▸ **EXERCISE PROMPT**
Once the pictures are set aside, transcribe the remaining data exactly.

▸ **RAW DATA**
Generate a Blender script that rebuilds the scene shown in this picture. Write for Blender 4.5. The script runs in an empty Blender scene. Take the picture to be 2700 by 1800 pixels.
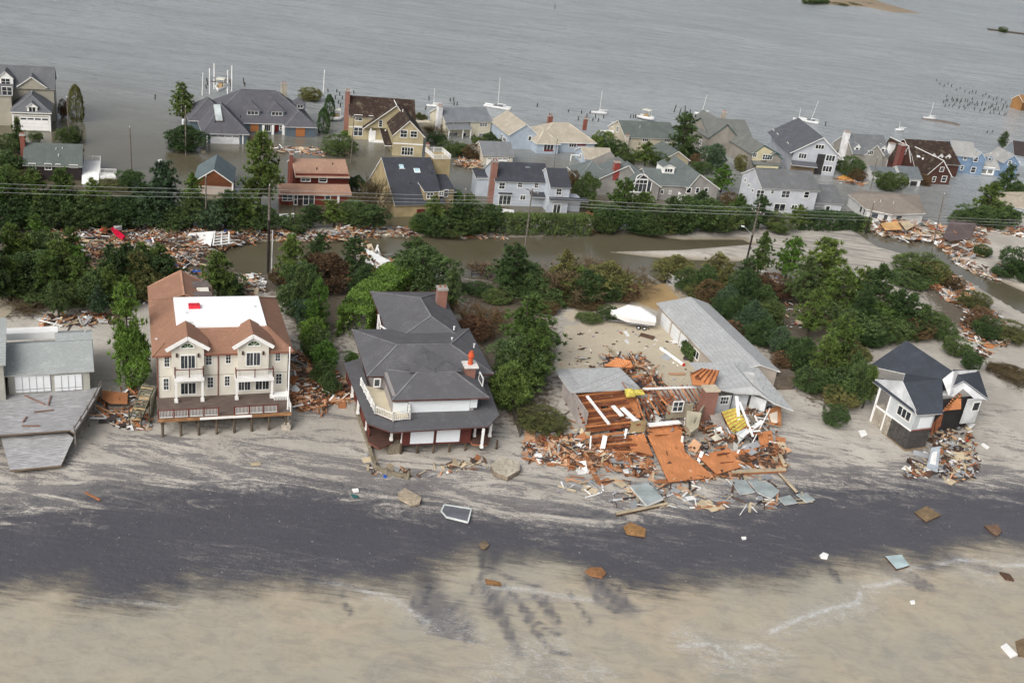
import bpy, math, random
import numpy as np
from mathutils import Vector, Matrix, noise as mnoise
# ---------------------------------------------------------------- camera, sky, sun, exposure
S = bpy.context.scene
COL = S.collection
FPX, PITCH, ROLL, CAMH = 2800.0, math.radians(24.82), math.radians(7.6), 65.0
U_ = Vector((math.sin(ROLL)*math.cos(PITCH), math.cos(ROLL)*math.cos(PITCH), math.sin(PITCH)))
F_ = (Vector((0, 0, -1)) + math.sin(PITCH)*U_)/math.cos(PITCH)
R_ = F_.cross(U_)
CR = Matrix((R_, F_, U_))                       # camera space -> world
CAM = Vector((0, 0, CAMH))
cd = bpy.data.cameras.new('camera'); co = bpy.data.objects.new('camera', cd); COL.objects.link(co)
co.matrix_world = Matrix.Translation(CAM) @ CR.to_4x4()
cd.sensor_width = 36; cd.lens = FPX/2700*36; cd.clip_start = 1; cd.clip_end = 9000
S.camera = co
w = bpy.data.worlds.new('World'); S.world = w; w.use_nodes = True
nt = w.node_tree; nt.nodes.clear()
SUN_EL, SUN_ROT = math.radians(40), math.radians(208)
sky = nt.nodes.new('ShaderNodeTexSky'); sky.sky_type = 'NISHITA'; sky.sun_disc = False
sky.sun_elevation = SUN_EL; sky.sun_rotation = SUN_ROT; sky.dust_density = 6; sky.air_density = 1.0; sky.ozone_density = 1
hs = nt.nodes.new('ShaderNodeHueSaturation'); hs.inputs['Saturation'].default_value = .42
bg = nt.nodes.new('ShaderNodeBackground'); bg.inputs[1].default_value = 0.12
ow = nt.nodes.new('ShaderNodeOutputWorld')
nt.links.new(sky.outputs[0], hs.inputs['Color']); nt.links.new(hs.outputs[0], bg.inputs[0]); nt.links.new(bg.outputs[0], ow.inputs[0])
ld = bpy.data.lights.new('sun', 'SUN'); lo = bpy.data.objects.new('sun', ld); COL.objects.link(lo)
ld.energy = 1.15; ld.angle = math.radians(40); ld.color = (1, .985, .955)
sd = Vector((math.sin(SUN_ROT)*math.cos(SUN_EL), math.cos(SUN_ROT)*math.cos(SUN_EL), math.sin(SUN_EL)))
lo.rotation_euler = sd.to_track_quat('Z', 'Y').to_euler(); lo.location = (0, 0, 200)
S.view_settings.view_transform = 'Standard'; S.view_settings.look = 'None'
S.view_settings.exposure = 0.42; S.view_settings.gamma = 1
S.render.resolution_x = 1024; S.render.resolution_y = 682
RNG = random.Random(7)
# ---------------------------------------------------------------- pixel -> place (photo pixels 2700 x 1800)
def ray(px, py):
    return (CR @ Vector(((px-1350)/FPX, -(py-900)/FPX, -1))).normalized()
def G(px, py, z=0.0):
    d = ray(px, py); t = (z-CAMH)/d.z
    return CAM + d*t
def scale_at(p):                                # photo pixels per metre at a point
    c = CR.transposed() @ (Vector(p)-CAM); return FPX/(-c.z)
def project(p):
    c = CR.transposed() @ (Vector(p)-CAM)
    return (1350+FPX*c.x/(-c.z), 900-FPX*c.y/(-c.z))
# ---------------------------------------------------------------- materials
MATS = {}
def newmat(name):
    m = bpy.data.materials.new(name); m.use_nodes = True
    b = m.node_tree.nodes['Principled BSDF']; return m, m.node_tree, b
def N(t, typ, **kw):
    n = t.nodes.new(typ)
    for k, v in kw.items(): setattr(n, k, v)
    return n
def L(t, a, b): t.links.new(a, b)
def mix(t, fac, a, b, blend='MIX'):
    n = N(t, 'ShaderNodeMix', data_type='RGBA', blend_type=blend)
    for i, v in ((0, fac), (6, a), (7, b)):
        if hasattr(v, 'default_value'): L(t, v, n.inputs[i])
        elif i == 0: n.inputs[0].default_value = v
        else: n.inputs[i].default_value = (*v[:3], 1)
    return n.outputs[2]
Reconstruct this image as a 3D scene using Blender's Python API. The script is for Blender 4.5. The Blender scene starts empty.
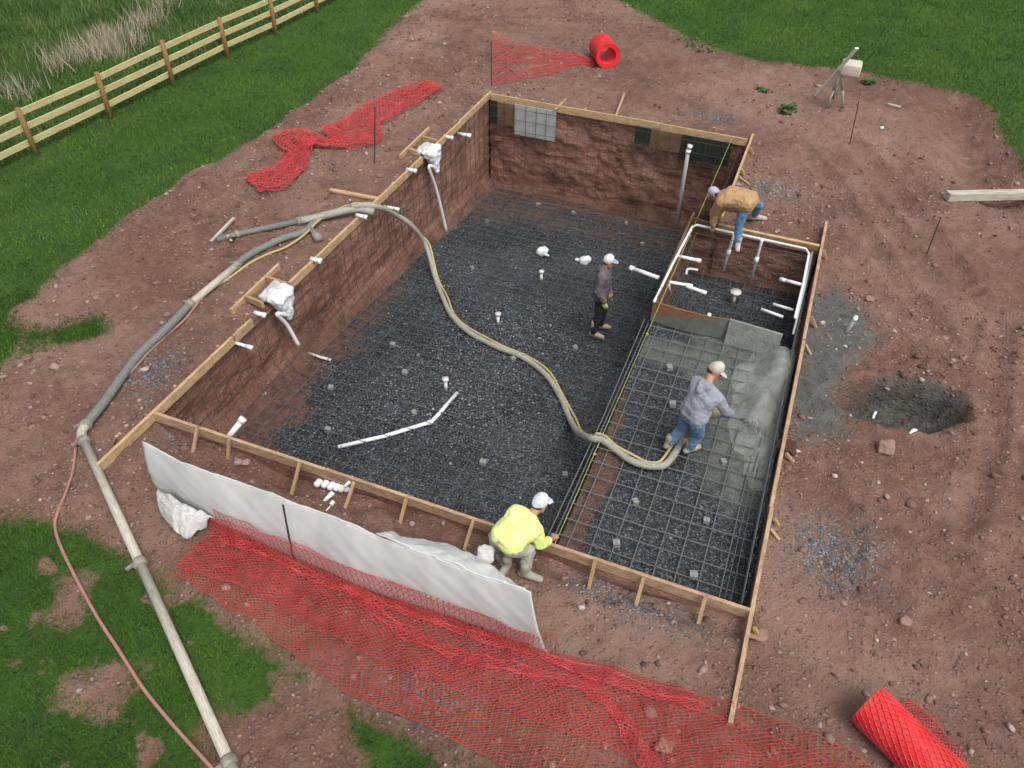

▸ **THE ANSWER**
Generate a Blender script that rebuilds the scene shown in this picture. Write for Blender 4.5. The script runs in an empty Blender scene. Take the picture to be 2700 by 1800 pixels.
import bpy, math, random
import numpy as np
from mathutils import Vector, Matrix, noise as mnoise
# ---------------------------------------------------------------- camera, sky, sun, exposure
S = bpy.context.scene
COL = S.collection
FPX, PITCH, ROLL, CAMH = 2800.0, math.radians(24.82), math.radians(7.6), 65.0
U_ = Vector((math.sin(ROLL)*math.cos(PITCH), math.cos(ROLL)*math.cos(PITCH), math.sin(PITCH)))
F_ = (Vector((0, 0, -1)) + math.sin(PITCH)*U_)/math.cos(PITCH)
R_ = F_.cross(U_)
CR = Matrix((R_, F_, U_))                       # camera space -> world
CAM = Vector((0, 0, CAMH))
cd = bpy.data.cameras.new('camera'); co = bpy.data.objects.new('camera', cd); COL.objects.link(co)
co.matrix_world = Matrix.Translation(CAM) @ CR.to_4x4()
cd.sensor_width = 36; cd.lens = FPX/2700*36; cd.clip_start = 1; cd.clip_end = 9000
S.camera = co
w = bpy.data.worlds.new('World'); S.world = w; w.use_nodes = True
nt = w.node_tree; nt.nodes.clear()
SUN_EL, SUN_ROT = math.radians(40), math.radians(208)
sky = nt.nodes.new('ShaderNodeTexSky'); sky.sky_type = 'NISHITA'; sky.sun_disc = False
sky.sun_elevation = SUN_EL; sky.sun_rotation = SUN_ROT; sky.dust_density = 6; sky.air_density = 1.0; sky.ozone_density = 1
hs = nt.nodes.new('ShaderNodeHueSaturation'); hs.inputs['Saturation'].default_value = .42
bg = nt.nodes.new('ShaderNodeBackground'); bg.inputs[1].default_value = 0.12
ow = nt.nodes.new('ShaderNodeOutputWorld')
nt.links.new(sky.outputs[0], hs.inputs['Color']); nt.links.new(hs.outputs[0], bg.inputs[0]); nt.links.new(bg.outputs[0], ow.inputs[0])
ld = bpy.data.lights.new('sun', 'SUN'); lo = bpy.data.objects.new('sun', ld); COL.objects.link(lo)
ld.energy = 1.15; ld.angle = math.radians(40); ld.color = (1, .985, .955)
sd = Vector((math.sin(SUN_ROT)*math.cos(SUN_EL), math.cos(SUN_ROT)*math.cos(SUN_EL), math.sin(SUN_EL)))
lo.rotation_euler = sd.to_track_quat('Z', 'Y').to_euler(); lo.location = (0, 0, 200)
S.view_settings.view_transform = 'Standard'; S.view_settings.look = 'None'
S.view_settings.exposure = 0.42; S.view_settings.gamma = 1
S.render.resolution_x = 1024; S.render.resolution_y = 682
RNG = random.Random(7)
# ---------------------------------------------------------------- pixel -> place (photo pixels 2700 x 1800)
def ray(px, py):
    return (CR @ Vector(((px-1350)/FPX, -(py-900)/FPX, -1))).normalized()
def G(px, py, z=0.0):
    d = ray(px, py); t = (z-CAMH)/d.z
    return CAM + d*t
def scale_at(p):                                # photo pixels per metre at a point
    c = CR.transposed() @ (Vector(p)-CAM); return FPX/(-c.z)
def project(p):
    c = CR.transposed() @ (Vector(p)-CAM)
    return (1350+FPX*c.x/(-c.z), 900-FPX*c.y/(-c.z))
# ---------------------------------------------------------------- materials
MATS = {}
def newmat(name):
    m = bpy.data.materials.new(name); m.use_nodes = True
    b = m.node_tree.nodes['Principled BSDF']; return m, m.node_tree, b
def N(t, typ, **kw):
    n = t.nodes.new(typ)
    for k, v in kw.items(): setattr(n, k, v)
    return n
def L(t, a, b): t.links.new(a, b)
def mix(t, fac, a, b, blend='MIX'):
    n = N(t, 'ShaderNodeMix', data_type='RGBA', blend_type=blend)
    for i, v in ((0, fac), (6, a), (7, b)):
        if hasattr(v, 'default_value'): L(t, v, n.inputs[i])
        elif i == 0: n.inputs[0].default_value = v
        else: n.inputs[i].default_value = (*v[:3], 1)
    return n.outputs[2]
Reconstruct this image as a 3D scene using Blender's Python API. The script is for Blender 4.5. The Blender scene starts empty.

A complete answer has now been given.